Technically, the pathway to oil remains straightforward. Exploration leads to appraisal, appraisal to development, development to production. In stable environments, this sequence unfolds over a decade and halve. In Somalia, the sequence is contingent on variables that remain unresolved. Each political rupture introduces delay; each contested decision increases uncertainty. The timeline does not stretch—it fragments.

The underlying assumption behind Somalia’s oil ambitions is that the state, however imperfect, will endure long enough to manage the resource. That assumption is no longer secure. What is unfolding is not a temporary political disagreement but a structural crisis of legitimacy, where competing authorities no longer recognize a shared framework.

Oil does not resolve such crises. It intensifies them.

If managed within a cohesive system, it can accelerate development and state-building. In a fractured environment, it becomes another axis of conflict—another resource to be contested, controlled, and politicized. Somalia is not the first country to face this dilemma, but it is entering it at a moment when its institutional foundations are particularly weak.

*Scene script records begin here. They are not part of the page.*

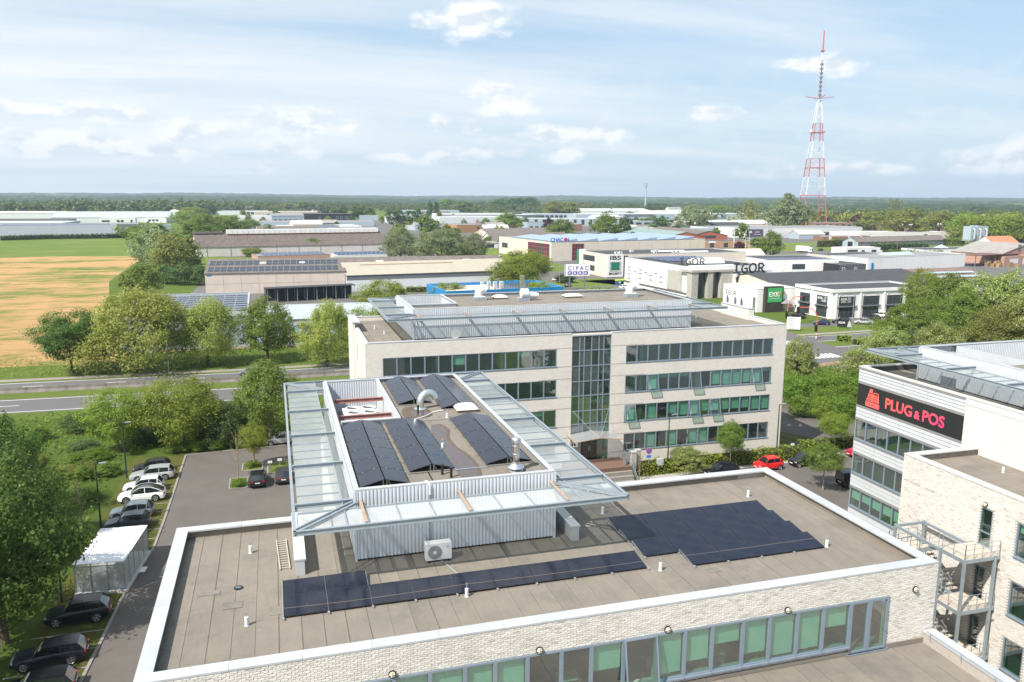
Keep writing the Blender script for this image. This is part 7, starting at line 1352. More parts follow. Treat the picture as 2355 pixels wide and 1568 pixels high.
# ---------------------------------------------------------------- people at the café terrace
def person(label, x, y, rz, top, seated=True):
    t = thing('person', label, 'person', (x,y,0), rz, 'people at the café terrace', local=True); z0 = .45 if seated else .9
    J = {'pel':(0,0,z0),'sp':(.0,0,z0+.25),'ch':(0,0,z0+.45),'nk':(0,0,z0+.58),'hd':(.02,0,z0+.70),'tp':(.02,0,z0+.82),'ls':(0,.19,z0+.5),'le':(.12,.24,z0+.25),'lh':(.34,.16,z0+.24),'rs':(0,-.19,z0+.5),'re':(.12,-.24,z0+.25),'rh':(.34,-.16,z0+.24),'lk':(.42,.1,.48) if seated else (.02,.1,.48),'lf':(.42,.1,.06) if seated else (0,.1,.06),'lt':(.58,.1,.04) if seated else (.16,.1,.04),'rk':(.42,-.1,.48) if seated else (.02,-.1,.48),'rf':(.42,-.1,.06) if seated else (0,-.1,.06),'rt':(.58,-.1,.04) if seated else (.16,-.1,.04)}
    Rr = {'pel':.15,'sp':.14,'ch':.16,'nk':.06,'hd':.1,'tp':.07,'ls':.07,'le':.05,'lh':.04,'rs':.07,'re':.05,'rh':.04,'lk':.07,'lf':.05,'lt':.035,'rk':.07,'rf':.05,'rt':.035}; ks = list(J); ed = [('pel','sp'),('sp','ch'),('ch','nk'),('nk','hd'),('hd','tp'),('ch','ls'),('ls','le'),('le','lh'),('ch','rs'),('rs','re'),('re','rh'),('pel','lk'),('lk','lf'),('lf','lt'),('pel','rk'),('rk','rf'),('rf','rt')]
    me = bpy.data.meshes.new('body'); me.from_pydata([J[k] for k in ks],[(ks.index(a),ks.index(b)) for a, b in ed],[]); me.materials.append(M('cloth_'+top[0],top[1],.9,.1)); o = put('body', me, None, None); o.parent = t; md = o.modifiers.new('skin','SKIN'); o.modifiers.new('sub','SUBSURF').levels = 1
    if not me.skin_vertices: bpy.context.view_layer.objects.active = o; me.attributes
    for i, k in enumerate(ks):
        if me.skin_vertices: me.skin_vertices[0].data[i].radius = (Rr[k],Rr[k]); me.skin_vertices[0].data[i].use_root = (k == 'pel')
    MB().lathe(.02,0,[(.03,z0+.64),(.085,z0+.70),(.095,z0+.78),(.06,z0+.86),(.01,z0+.88)],10).build('head', M('skin_tone',(.52,.33,.24),.6), t, smooth=True); MB().lathe(.0,0,[(.1,z0+.76),(.1,z0+.83),(.06,z0+.89),(.01,z0+.9)],10).build('hair', M('dark_hair',(.04,.03,.025),.7), t, smooth=True)
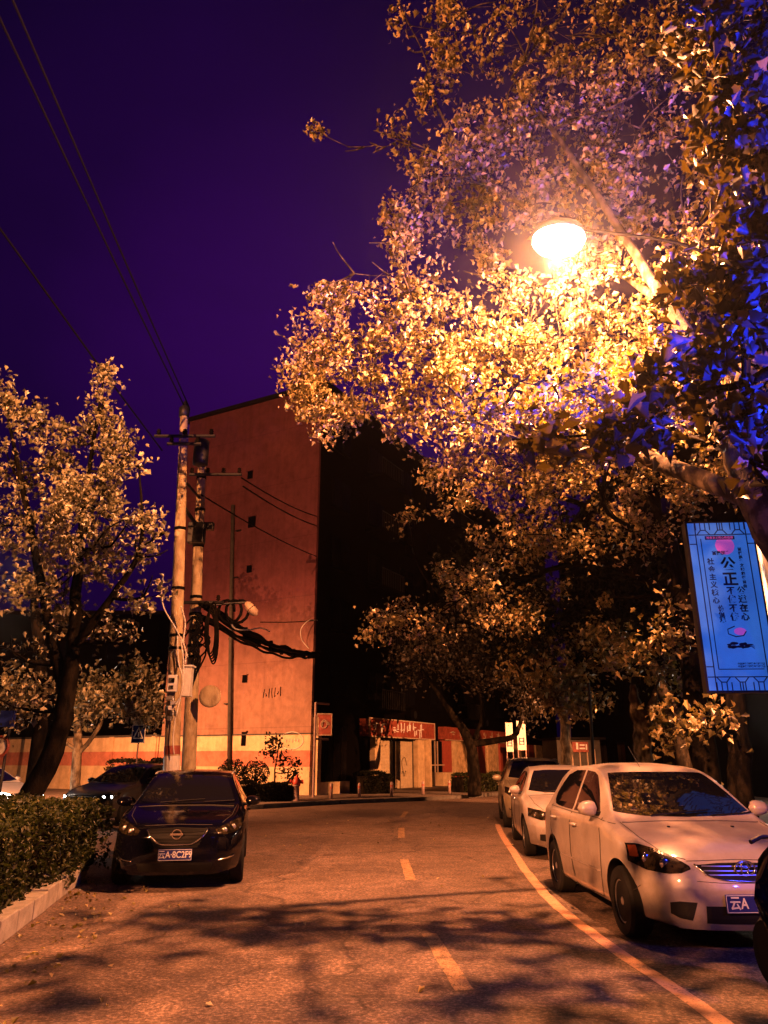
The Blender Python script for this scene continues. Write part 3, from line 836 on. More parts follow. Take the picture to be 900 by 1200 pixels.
def detail_sedan(c, root, paint, glass):
    po = c.patch_obj
    fq = lambda y, z, off: c.fr(y, z, off)
    po('windscreen', glass, root, c.tp, [(1.98, -.50), (1.93, 0), (1.98, .50)], [(1.36, -.68), (1.27, -.4), (1.23, 0), (1.27, .4), (1.36, .68)], n=24, rows=10)
    po('rear_window', glass, root, c.tp, [(3.32, -.48), (3.35, 0), (3.32, .48)], [(3.82, -.60), (3.88, 0), (3.82, .60)], n=16, rows=6)
    lit = 'lit' in root
    for sd in (1, -1):
        f = lambda a, z, off: c.sd(a, z, sd, off)
        po('door_window', glass, root, f, [(1.6, 1.0), (1.8, 1.14), (2.05, 1.29), (2.45, 1.34)], [(1.6, .97), (1.8, .95), (2.05, .95), (2.45, .95)], n=14, rows=6)
        po('door_window', glass, root, f, [(2.53, 1.34), (2.9, 1.325), (3.2, 1.26), (3.42, 1.10)], [(2.53, .95), (2.9, .955), (3.2, .97), (3.42, 1.02)], n=14, rows=6)
        s = MB()
        c.line(s, f, [(1.42, .93), (1.36, .7), (1.42, .26), (2.45, .24), (2.5, .5), (2.5, .93)])
        c.line(s, f, [(2.5, .93), (2.46, .24), (3.0, .27), (3.2, .55), (3.42, .75), (3.45, .97)])
        s.build('door_seams', 'seam', root, fix=False)
        for a, z in ((2.3, .85), (3.2, .86)):
            h = MB(); q = [c.sd(a + d, z, sd, o) for d, o in ((-.08, .006), (-.05, .035), (.05, .035), (.08, .006))]
            h.tube(q, [.014, .016, .016, .014], 8); h.build('door_handle', 'chrome', root, smooth=True)
        lit2 = 'lit2' in root  # lit2: only the reflectors glow, imitating glints
        hl = po('headlight', 'headlight_lit_glint' if lit else 'headlamp_glass', root, fq, [(sd * .46, .70), (sd * .60, .745), (sd * .78, .775)], [(sd * .46, .62), (sd * .60, .60), (sd * .79, .65)], off=.006, n=14, rows=6)
        b = MB()
        for yy in (.56, .68):
            p = c.fr(sd * yy, .675, .0); b.lathe([(.001, .014), (.024, .012), (.036, .006), (.036, 0)], p, 16, Matrix.Rotation(R(90), 3, 'Y'))
        b.build('reflector', 'headlight_lit_glint' if lit or lit2 else 'chrome', hl, smooth=True)
        po('fog_lamp', 'black_plastic', root, fq, [(sd * .5, .40), (sd * .64, .39)], [(sd * .5, .28), (sd * .64, .30)], off=.003, n=8, rows=5)
        mirror(root, c, 1.6, .97, sd, paint)
        po('tail_light', 'tail_red', root, lambda y, z, off: c.rr(y, z, off), [(sd * .45, .92), (sd * .78, .90)], [(sd * .48, .76), (sd * .80, .76)], n=10, rows=6)
    g = po('grille', 'black_plastic', root, fq, [(-.36, .70), (0, .715), (.36, .70)], [(-.32, .56), (0, .54), (.32, .56)], off=.003)
    m = MB()
    for z in (.59, .63, .67): c.line(m, fq, [(-.33, z), (.33, z)], .007, 14, .008)
    m.build('grille_bars', 'chrome', g, fix=False)
    m = MB(); c.line(m, fq, [(-.37, .705), (-.33, .56), (0, .54), (.33, .56), (.37, .705), (0, .72), (-.37, .705)], .008, 40, .008); m.build('grille_trim', 'chrome', g)
    po('lower_grille', 'black_plastic', root, fq, [(-.4, .36), (0, .365), (.4, .36)], [(-.4, .25), (0, .24), (.4, .25)], off=.003)
    s = MB()
    c.line(s, lambda a, y, off: c.tp(a, y, off), [(1.16, -.68), (1.12, 0), (1.16, .68)], .006, 24)
    for sd in (1, -1): c.line(s, lambda a, y, off: c.tp(a, y, off), [(1.16, sd * .70), (.6, sd * .66), (.3, sd * .55)], .004)
    s.build('bonnet_seam', 'seam', root, fix=False)
    w = MB()
    for y0, y1 in ((-.4, .25), (.25, .66)): c.line(w, lambda a, y, off: c.tp(a, y, off), [(1.26, y0), (1.34, y1)], .008, 12, .018)
    w.build('wiper', 'black_plastic', root, fix=False)
    plate(root, c, .45, None)

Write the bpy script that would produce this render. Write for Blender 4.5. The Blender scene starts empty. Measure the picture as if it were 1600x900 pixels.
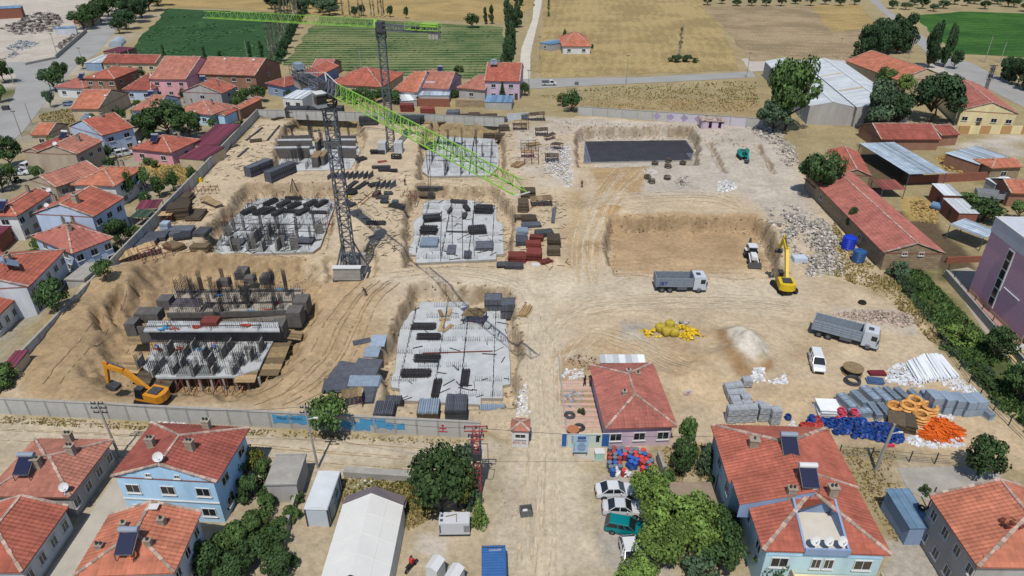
import bpy,math,random
import numpy as np
from mathutils import Vector,Matrix
random.seed(7); RNG = np.random.default_rng(7)
R = math.radians
SC = bpy.context.scene
COL = SC.collection
# ---------------------------------------------------------------- camera, sky, sun, exposure
CAM_H,PITCH,FPX = 57.0,R(30.0),1066.7
cd = bpy.data.cameras.new('camera'); cam = bpy.data.objects.new('camera',cd); COL.objects.link(cam)
cd.sensor_width = 36.0; cd.lens = 24.0; cd.clip_start = 1.0; cd.clip_end = 8000.0
cam.location = (0,0,CAM_H); cam.rotation_euler = (R(90) - PITCH,0,0)
SC.camera = cam
SUN_EL,SUN_AZ = R(62.0),R(8.0)      # light travels to +y and a little to +x
wd = bpy.data.worlds.new('World'); SC.world = wd; wd.use_nodes = True
_n = wd.node_tree.nodes; _bg = _n['Background']; _sk = _n.new('ShaderNodeTexSky')
_sk.sky_type = 'NISHITA'; _sk.sun_disc = False; _sk.sun_elevation = SUN_EL; _sk.sun_rotation = R(180.0) + SUN_AZ
_sk.air_density = 1.0; _sk.dust_density = 0.6; _sk.altitude = 900
wd.node_tree.links.new(_sk.outputs[0],_bg.inputs[0]); _bg.inputs[1].default_value = 0.12
sl = bpy.data.lights.new('sun','SUN'); so = bpy.data.objects.new('sun',sl); COL.objects.link(so)
sl.energy = 4.05; sl.angle = R(0.5); sl.color = (1.0,0.955,0.88)
_d = Vector((math.sin(SUN_AZ) * math.cos(SUN_EL),math.cos(SUN_AZ) * math.cos(SUN_EL),-math.sin(SUN_EL)))
so.rotation_euler = _d.to_track_quat('-Z','Y').to_euler(); so.location = (-20,-60,150)
vs = SC.view_settings; vs.view_transform = 'Standard'; vs.look = 'None'; vs.exposure = 0.14; vs.gamma = 1.0; vs.use_curve_mapping = False
SC.render.engine = 'CYCLES'; SC.cycles.max_bounces = 5; SC.cycles.diffuse_bounces = 3; SC.cycles.glossy_bounces = 2

# ---------------------------------------------------------------- surveying: photo point -> place on the plane z
_cp,_sp = math.cos(PITCH),math.sin(PITCH)
def g(px,py,z=0.0):
 u = (px - 800.0) / FPX; v = (450.0 - py) / FPX
 dy = _cp + v * _sp; dz = -_sp + v * _cp
 t = (z - CAM_H) / dz
 return (u * t,dy * t)
def G(px,py,z=0.0):
 x,y = g(px,py,z); return Vector((x,y,z))
def lin(c): return c / 12.92 if c <= .04045 else ((c + .055) / 1.055) ** 2.4
def S(r,gg,b,k=.66): return (lin(r / 255) * k,lin(gg / 255) * k,lin(b / 255) * k)

# ---------------------------------------------------------------- materials
MATS = {}
def M(name,col,rough=.85,var=.25,scale=2.0,bump=.0,metal=0.0,tint=.35,rnd=0.0,coord='Object',bscale=None,spec=.3,streak=0.0):
 if name in MATS: return MATS[name]
 m = bpy.data.materials.new(name); m.use_nodes = True; MATS[name] = m
 nt = m.node_tree; n = nt.nodes; L = nt.links.new
 b = n['Principled BSDF']; b.inputs['Roughness'].default_value = rough; b.inputs['Metallic'].default_value = metal
 b.inputs['Specular IOR Level'].default_value = spec
 tc = n.new('ShaderNodeTexCoord')
 no = n.new('ShaderNodeTexNoise'); no.inputs['Scale'].default_value = scale; no.inputs['Detail'].default_value = 6; no.inputs['Roughness'].default_value = .65
 if streak:
  mp = n.new('ShaderNodeMapping'); mp.inputs['Scale'].default_value = (1,1,streak); L(tc.outputs[coord],mp.inputs[0]); L(mp.outputs[0],no.inputs['Vector'])
 else: L(tc.outputs[coord],no.inputs['Vector'])
 mr = n.new('ShaderNodeMapRange'); mr.inputs['From Min'].default_value = .25; mr.inputs['From Max'].default_value = .75
 mr.inputs['To Min'].default_value = 1 - var; mr.inputs['To Max'].default_value = 1 + var
 L(no.outputs['Fac'],mr.inputs['Value'])
 at = n.new('ShaderNodeAttribute'); at.attribute_name = 'tint'
 mt = n.new('ShaderNodeMapRange'); mt.inputs['To Min'].default_value = 1 - tint; mt.inputs['To Max'].default_value = 1 + tint
 L(at.outputs['Fac'],mt.inputs['Value'])
 mu = n.new('ShaderNodeMath'); mu.operation = 'MULTIPLY'; L(mr.outputs[0],mu.inputs[0]); L(mt.outputs[0],mu.inputs[1])
 fac = mu.outputs[0]
 if rnd:
  oi = n.new('ShaderNodeObjectInfo'); m3 = n.new('ShaderNodeMapRange'); m3.inputs['To Min'].default_value = 1 - rnd; m3.inputs['To Max'].default_value = 1 + rnd
  L(oi.outputs['Random'],m3.inputs['Value']); m4 = n.new('ShaderNodeMath'); m4.operation = 'MULTIPLY'; L(fac,m4.inputs[0]); L(m3.outputs[0],m4.inputs[1]); fac = m4.outputs[0]
 vm = n.new('ShaderNodeVectorMath'); vm.operation = 'SCALE'; vm.inputs[0].default_value = col[:3]; L(fac,vm.inputs['Scale'])
 L(vm.outputs[0],b.inputs['Base Color'])
 if bump:
  n2 = n.new('ShaderNodeTexNoise'); n2.inputs['Scale'].default_value = bscale or scale * 4; n2.inputs['Detail'].default_value = 5; L(tc.outputs[coord],n2.inputs['Vector'])
  bp = n.new('ShaderNodeBump'); bp.inputs['Strength'].default_value = .8; bp.inputs['Distance'].default_value = bump; L(n2.outputs['Fac'],bp.inputs['Height']); L(bp.outputs[0],b.inputs['Normal'])
 return m

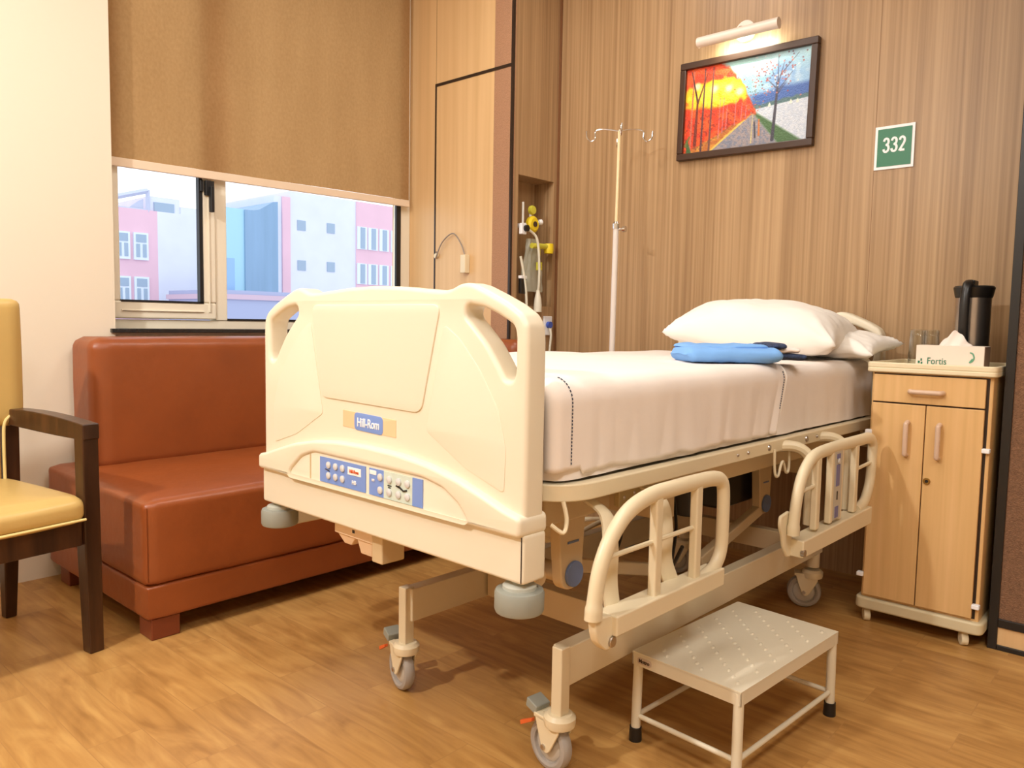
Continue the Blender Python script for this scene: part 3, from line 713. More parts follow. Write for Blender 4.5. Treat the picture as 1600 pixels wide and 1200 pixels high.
def arm(u0, z0, u1, z1, v, w=.035):
    d = Vector((u1-u0, 0, z1-z0)).normalized(); n_ = Vector((-d.z, 0, d.x))*w/2
    p = [Vector((u0, v, z0))+n_, Vector((u1, v, z1))+n_, Vector((u1, v, z1))-n_, Vector((u0, v, z0))-n_]
    return MB().hexa(p, [q_+Vector((0, .03, 0)) for q_ in p])
arm(.34, .42, .80, .30, .2).build('lift_link', M_tan, bed, bevel=.005)
arm(.34, .42, .80, .30, .78).build('lift_link', M_tan, bed, bevel=.005)
arm(1.46, .39, 1.0, .28, .2).build('lift_link', M_tan, bed, bevel=.005)
MB().tube(smoothpts([(.5, .3, .35), (.6, .28, .33), (.7, .3, .38), (.8, .35, .45), (.9, .38, .5)], 6, False), .006, 8).build('power_cable', M_black, bed)
MB().tube(smoothpts([(.62, .05, .44), (.66, .1, .37), (.74, .15, .36), (.84, .2, .42), (.9, .25, .52)], 6, False), .005, 8).build('power_cable', M_black, bed)
# base frame
MB().box(.205, 1.66, .087, .125, .199, .288).build('base_rail', M_creammetal, bed, bevel=.003)
MB().box(.205, 1.66, .612, .650, .199, .288).build('base_rail', M_creammetal, bed, bevel=.003)
MB().box(.48, .52, .125, .605, .205, .282).build('cross_member', M_tan, bed, bevel=.003)
MB().box(1.46, 1.50, .125, .605, .225, .295).build('cross_member', M_tan, bed, bevel=.003)
# caster
def caster(u, v, ang, pedal=True, pd=0):
    """ang: direction (bed frame) the wheel trails"""
    c, s = math.cos(ang), math.sin(ang)
    z_leg = .292
    if pedal: MB().box(u-.0155, u+.0155, v-.0145, v+.0145, .135, z_leg).build('leg', M_creammetal, bed, bevel=.003)
    else: MB().cyl((u, v, .15), (u, v, .25), .022, 24).build('leg', M_creammetal, bed)
    root = MB().lathe([(0, .112), (.034, .112), (.036, .12), (.036, .132), (.028, .14), (0, .14)], (u, v, 0), 28).build('caster', M_rail, bed)
    T = Matrix.Translation((u+.026*c, v+.026*s, 0)) @ Matrix.Rotation(ang, 4, 'Z')   # local x: rolling direction, y: axle
    AX = Matrix.Translation((0, 0, .058)) @ Matrix.Rotation(-PI/2, 4, 'X')
    wl_ = MB().lathe([(.0, -.006), (.040, -.006), (.041, -.0125), (.046, -.015), (.054, -.013), (.058, -.007), (.058, .007), (.054, .013), (.046, .015), (.041, .0125), (.040, .006), (0, .006)], n=40, M=T @ AX).build('wheel', M_wheel, root)
    MB().lathe([(0, -.011), (.012, -.011), (.030, -.010), (.036, -.0065), (.036, .0065), (.030, .010), (.012, .011), (0, .011)], n=32, M=T @ AX).build('hub', M_hub, root)
    fk = MB()
    prof = [(-.036, .122), (.036, .122), (.03, .10), (.012, .052), (0, .044), (-.012, .052), (-.040, .105)]
    for y in (-.024, .0185):
        P2 = [(p.x-.006, p.y) for p in rounded([(a, b, 0) for a, b in prof], .007, 4)]
        fk.prism(P2, -y-.0055, -y, M=T @ Matrix.Rotation(PI/2, 4, 'X'))
    fk.box(-.04, .034, -.024, .024, .116, .126, M=T)
    fk.build('fork', M_rail, root, bevel=.002)
    MB().cyl(T @ Vector((0, -.028, .058)), T @ Vector((0, .028, .058)), .006, 12).build('axle_bolt', M_steel, root)
    if pedal:
        T = T @ Matrix.Translation((pd, 0, 0))
        MB().hexa([T @ Vector(p) for p in ((.045, -.022, .118), (.078, -.022, .128), (.078, .022, .128), (.045, .022, .118))],
                  [T @ Vector(p) for p in ((.040, -.022, .138), (.074, -.022, .15), (.074, .022, .15), (.040, .022, .138))]).build('brake_pedal', M_greyrub, root, bevel=.003)
        MB().tube([T @ Vector((.03, .008, .122)), T @ Vector((.05, .008, .112)), T @ Vector((.045, .008, .10))], .006, 8).build('pedal_arm', M_rail, root)
        MB().hexa([T @ Vector(p) for p in ((.048, .02, .104), (.085, .02, .082), (.085, .030, .082), (.048, .030, .104))],
                  [T @ Vector(p) for p in ((.048, .02, .112), (.087, .02, .092), (.087, .030, .092), (.048, .030, .112))]).build('lever', M_orange, root, bevel=.001)
caster(.203, .099, R(84), pd=-.014); caster(.203, .634, R(76))
caster(1.63, .108, R(112), False); caster(1.63, .628, R(112), False)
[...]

The Cagri Bey will complete its drilling. Data will be analyzed, and the subsurface reality will become clearer. There may well be commercially viable oil beneath Somali waters. But that discovery, if it comes, will not answer the more pressing question.

Whether Somalia can translate resource potential into national benefit depends not on what lies beneath the seabed, but on what exists above it. At present, what exists is a state that cannot agree on its own rules, a federation that no longer functions as one, and a political environment in which power is asserted rather than negotiated.

Drilling continues. The state, meanwhile, remains unresolved.